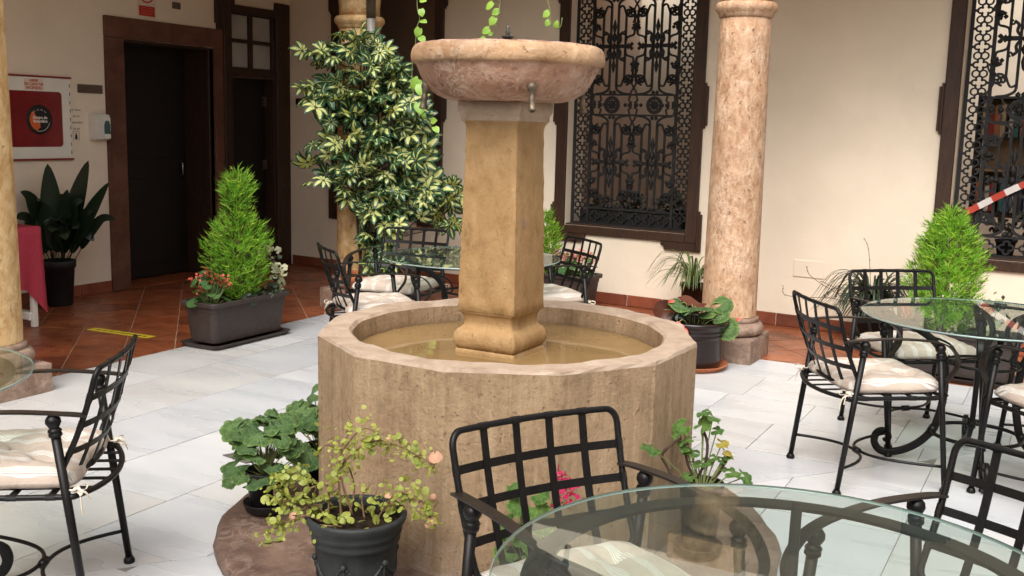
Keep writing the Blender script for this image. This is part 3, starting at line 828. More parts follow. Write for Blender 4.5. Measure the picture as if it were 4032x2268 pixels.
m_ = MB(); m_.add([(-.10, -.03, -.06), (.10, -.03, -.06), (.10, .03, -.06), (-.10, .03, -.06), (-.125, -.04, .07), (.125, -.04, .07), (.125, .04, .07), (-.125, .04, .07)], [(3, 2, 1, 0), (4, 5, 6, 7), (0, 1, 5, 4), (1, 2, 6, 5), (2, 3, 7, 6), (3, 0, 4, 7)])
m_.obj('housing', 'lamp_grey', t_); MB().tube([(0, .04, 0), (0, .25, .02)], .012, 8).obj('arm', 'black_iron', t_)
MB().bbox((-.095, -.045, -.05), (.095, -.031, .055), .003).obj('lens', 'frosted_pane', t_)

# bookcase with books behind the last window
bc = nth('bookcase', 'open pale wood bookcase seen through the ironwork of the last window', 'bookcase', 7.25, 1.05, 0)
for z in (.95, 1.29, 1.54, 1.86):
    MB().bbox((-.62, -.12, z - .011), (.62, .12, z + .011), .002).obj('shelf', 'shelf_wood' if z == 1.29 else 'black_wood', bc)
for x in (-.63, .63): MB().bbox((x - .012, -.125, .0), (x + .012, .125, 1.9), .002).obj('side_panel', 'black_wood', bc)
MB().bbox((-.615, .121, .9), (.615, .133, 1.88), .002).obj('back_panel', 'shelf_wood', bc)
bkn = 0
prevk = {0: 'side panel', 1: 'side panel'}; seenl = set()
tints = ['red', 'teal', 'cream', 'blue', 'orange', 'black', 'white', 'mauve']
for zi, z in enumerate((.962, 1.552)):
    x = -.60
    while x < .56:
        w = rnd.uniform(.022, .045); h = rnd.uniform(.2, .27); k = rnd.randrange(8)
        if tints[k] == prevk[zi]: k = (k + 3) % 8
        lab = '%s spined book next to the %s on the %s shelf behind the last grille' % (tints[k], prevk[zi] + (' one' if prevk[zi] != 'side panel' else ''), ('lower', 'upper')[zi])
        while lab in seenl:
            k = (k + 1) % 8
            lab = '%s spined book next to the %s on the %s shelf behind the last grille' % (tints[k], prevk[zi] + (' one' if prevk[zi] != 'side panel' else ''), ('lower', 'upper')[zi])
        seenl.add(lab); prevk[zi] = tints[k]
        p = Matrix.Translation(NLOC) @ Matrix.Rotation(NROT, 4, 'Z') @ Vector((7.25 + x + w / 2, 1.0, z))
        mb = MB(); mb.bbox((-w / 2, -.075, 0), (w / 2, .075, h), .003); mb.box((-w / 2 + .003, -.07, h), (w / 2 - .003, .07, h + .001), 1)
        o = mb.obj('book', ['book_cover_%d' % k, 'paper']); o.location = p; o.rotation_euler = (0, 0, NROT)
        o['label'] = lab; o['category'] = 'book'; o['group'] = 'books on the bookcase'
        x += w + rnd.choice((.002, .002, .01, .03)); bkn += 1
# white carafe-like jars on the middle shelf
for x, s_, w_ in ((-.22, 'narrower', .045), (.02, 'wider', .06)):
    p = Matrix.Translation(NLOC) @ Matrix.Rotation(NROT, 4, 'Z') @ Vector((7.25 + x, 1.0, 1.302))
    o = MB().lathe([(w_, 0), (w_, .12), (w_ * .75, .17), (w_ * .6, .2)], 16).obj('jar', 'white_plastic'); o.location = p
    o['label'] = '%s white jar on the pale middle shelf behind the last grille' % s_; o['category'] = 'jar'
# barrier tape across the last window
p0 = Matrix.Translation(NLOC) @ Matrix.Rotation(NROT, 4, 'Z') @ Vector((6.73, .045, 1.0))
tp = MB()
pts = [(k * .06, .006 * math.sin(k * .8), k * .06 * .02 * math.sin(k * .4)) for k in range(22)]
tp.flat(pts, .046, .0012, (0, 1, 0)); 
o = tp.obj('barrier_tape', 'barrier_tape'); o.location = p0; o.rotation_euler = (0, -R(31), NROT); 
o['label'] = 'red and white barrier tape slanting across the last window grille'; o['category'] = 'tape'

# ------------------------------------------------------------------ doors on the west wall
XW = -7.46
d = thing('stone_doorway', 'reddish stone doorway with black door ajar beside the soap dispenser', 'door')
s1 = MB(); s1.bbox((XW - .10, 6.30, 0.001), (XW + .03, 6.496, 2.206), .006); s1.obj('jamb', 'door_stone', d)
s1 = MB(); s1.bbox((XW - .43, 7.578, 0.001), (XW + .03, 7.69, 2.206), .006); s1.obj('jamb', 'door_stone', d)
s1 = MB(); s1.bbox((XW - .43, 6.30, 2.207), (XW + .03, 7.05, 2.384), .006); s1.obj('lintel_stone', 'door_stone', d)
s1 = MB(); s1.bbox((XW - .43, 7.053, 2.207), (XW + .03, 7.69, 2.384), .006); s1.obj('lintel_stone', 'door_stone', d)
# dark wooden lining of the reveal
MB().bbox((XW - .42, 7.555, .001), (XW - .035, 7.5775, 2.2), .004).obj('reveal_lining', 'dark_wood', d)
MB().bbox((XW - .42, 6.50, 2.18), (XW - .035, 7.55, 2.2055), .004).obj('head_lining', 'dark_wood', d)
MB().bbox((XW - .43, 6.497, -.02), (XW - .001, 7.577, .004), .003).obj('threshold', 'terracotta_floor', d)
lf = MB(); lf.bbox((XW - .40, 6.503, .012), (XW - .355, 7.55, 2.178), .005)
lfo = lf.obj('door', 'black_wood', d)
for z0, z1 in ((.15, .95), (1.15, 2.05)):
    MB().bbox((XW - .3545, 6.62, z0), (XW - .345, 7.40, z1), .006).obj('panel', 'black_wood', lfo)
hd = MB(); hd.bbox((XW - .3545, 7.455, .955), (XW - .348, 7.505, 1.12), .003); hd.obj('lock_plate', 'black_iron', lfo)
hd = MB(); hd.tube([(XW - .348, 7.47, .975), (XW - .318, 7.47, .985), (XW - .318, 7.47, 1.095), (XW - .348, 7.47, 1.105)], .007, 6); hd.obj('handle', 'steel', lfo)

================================

* _WHAT IS BEING ASKED_
Your task is to return the lines above, from the first one up to and including the line containing "-.031, .055), .003).obj('lens', 'frosted_pane', t_)", minus any pictures.

* _THE RESPONSE_
Keep writing the Blender script for this image. This is part 3, starting at line 828. More parts follow. Write for Blender 4.5. Measure the picture as if it were 4032x2268 pixels.
m_ = MB(); m_.add([(-.10, -.03, -.06), (.10, -.03, -.06), (.10, .03, -.06), (-.10, .03, -.06), (-.125, -.04, .07), (.125, -.04, .07), (.125, .04, .07), (-.125, .04, .07)], [(3, 2, 1, 0), (4, 5, 6, 7), (0, 1, 5, 4), (1, 2, 6, 5), (2, 3, 7, 6), (3, 0, 4, 7)])
m_.obj('housing', 'lamp_grey', t_); MB().tube([(0, .04, 0), (0, .25, .02)], .012, 8).obj('arm', 'black_iron', t_)
MB().bbox((-.095, -.045, -.05), (.095, -.031, .055), .003).obj('lens', 'frosted_pane', t_)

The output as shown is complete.